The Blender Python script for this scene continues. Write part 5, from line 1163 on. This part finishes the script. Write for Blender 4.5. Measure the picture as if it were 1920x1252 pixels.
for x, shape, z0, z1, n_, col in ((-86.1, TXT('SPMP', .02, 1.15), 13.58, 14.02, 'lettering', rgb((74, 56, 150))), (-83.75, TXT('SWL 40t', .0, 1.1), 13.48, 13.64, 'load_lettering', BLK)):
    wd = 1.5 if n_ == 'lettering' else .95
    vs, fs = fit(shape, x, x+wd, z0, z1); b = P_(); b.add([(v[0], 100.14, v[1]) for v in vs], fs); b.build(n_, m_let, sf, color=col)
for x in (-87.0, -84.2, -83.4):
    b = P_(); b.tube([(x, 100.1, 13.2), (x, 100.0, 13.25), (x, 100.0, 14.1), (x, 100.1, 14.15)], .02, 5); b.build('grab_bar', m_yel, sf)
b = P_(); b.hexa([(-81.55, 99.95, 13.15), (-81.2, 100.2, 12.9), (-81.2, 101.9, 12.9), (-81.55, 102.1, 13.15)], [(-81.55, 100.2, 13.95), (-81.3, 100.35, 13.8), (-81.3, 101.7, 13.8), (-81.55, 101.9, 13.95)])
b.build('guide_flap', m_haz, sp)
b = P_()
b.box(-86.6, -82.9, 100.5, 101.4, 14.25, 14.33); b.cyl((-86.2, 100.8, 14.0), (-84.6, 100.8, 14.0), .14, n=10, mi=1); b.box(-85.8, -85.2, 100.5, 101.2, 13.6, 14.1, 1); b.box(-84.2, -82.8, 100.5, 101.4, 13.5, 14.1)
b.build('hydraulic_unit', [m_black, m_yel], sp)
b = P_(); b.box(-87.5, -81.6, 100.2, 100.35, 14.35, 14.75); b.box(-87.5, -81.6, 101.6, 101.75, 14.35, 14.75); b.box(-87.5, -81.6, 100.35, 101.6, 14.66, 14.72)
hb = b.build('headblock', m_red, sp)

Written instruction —
Output all of the material, please, exactly as it stands.

Answer to the problem —
The Blender Python script for this scene continues. Write part 5, from line 1163 on. This part finishes the script. Write for Blender 4.5. Measure the picture as if it were 1920x1252 pixels.
for x, shape, z0, z1, n_, col in ((-86.1, TXT('SPMP', .02, 1.15), 13.58, 14.02, 'lettering', rgb((74, 56, 150))), (-83.75, TXT('SWL 40t', .0, 1.1), 13.48, 13.64, 'load_lettering', BLK)):
    wd = 1.5 if n_ == 'lettering' else .95
    vs, fs = fit(shape, x, x+wd, z0, z1); b = P_(); b.add([(v[0], 100.14, v[1]) for v in vs], fs); b.build(n_, m_let, sf, color=col)
for x in (-87.0, -84.2, -83.4):
    b = P_(); b.tube([(x, 100.1, 13.2), (x, 100.0, 13.25), (x, 100.0, 14.1), (x, 100.1, 14.15)], .02, 5); b.build('grab_bar', m_yel, sf)
b = P_(); b.hexa([(-81.55, 99.95, 13.15), (-81.2, 100.2, 12.9), (-81.2, 101.9, 12.9), (-81.55, 102.1, 13.15)], [(-81.55, 100.2, 13.95), (-81.3, 100.35, 13.8), (-81.3, 101.7, 13.8), (-81.55, 101.9, 13.95)])
b.build('guide_flap', m_haz, sp)
b = P_()
b.box(-86.6, -82.9, 100.5, 101.4, 14.25, 14.33); b.cyl((-86.2, 100.8, 14.0), (-84.6, 100.8, 14.0), .14, n=10, mi=1); b.box(-85.8, -85.2, 100.5, 101.2, 13.6, 14.1, 1); b.box(-84.2, -82.8, 100.5, 101.4, 13.5, 14.1)
b.build('hydraulic_unit', [m_black, m_yel], sp)
b = P_(); b.box(-87.5, -81.6, 100.2, 100.35, 14.35, 14.75); b.box(-87.5, -81.6, 101.6, 101.75, 14.35, 14.75); b.box(-87.5, -81.6, 100.35, 101.6, 14.66, 14.72)
hb = b.build('headblock', m_red, sp)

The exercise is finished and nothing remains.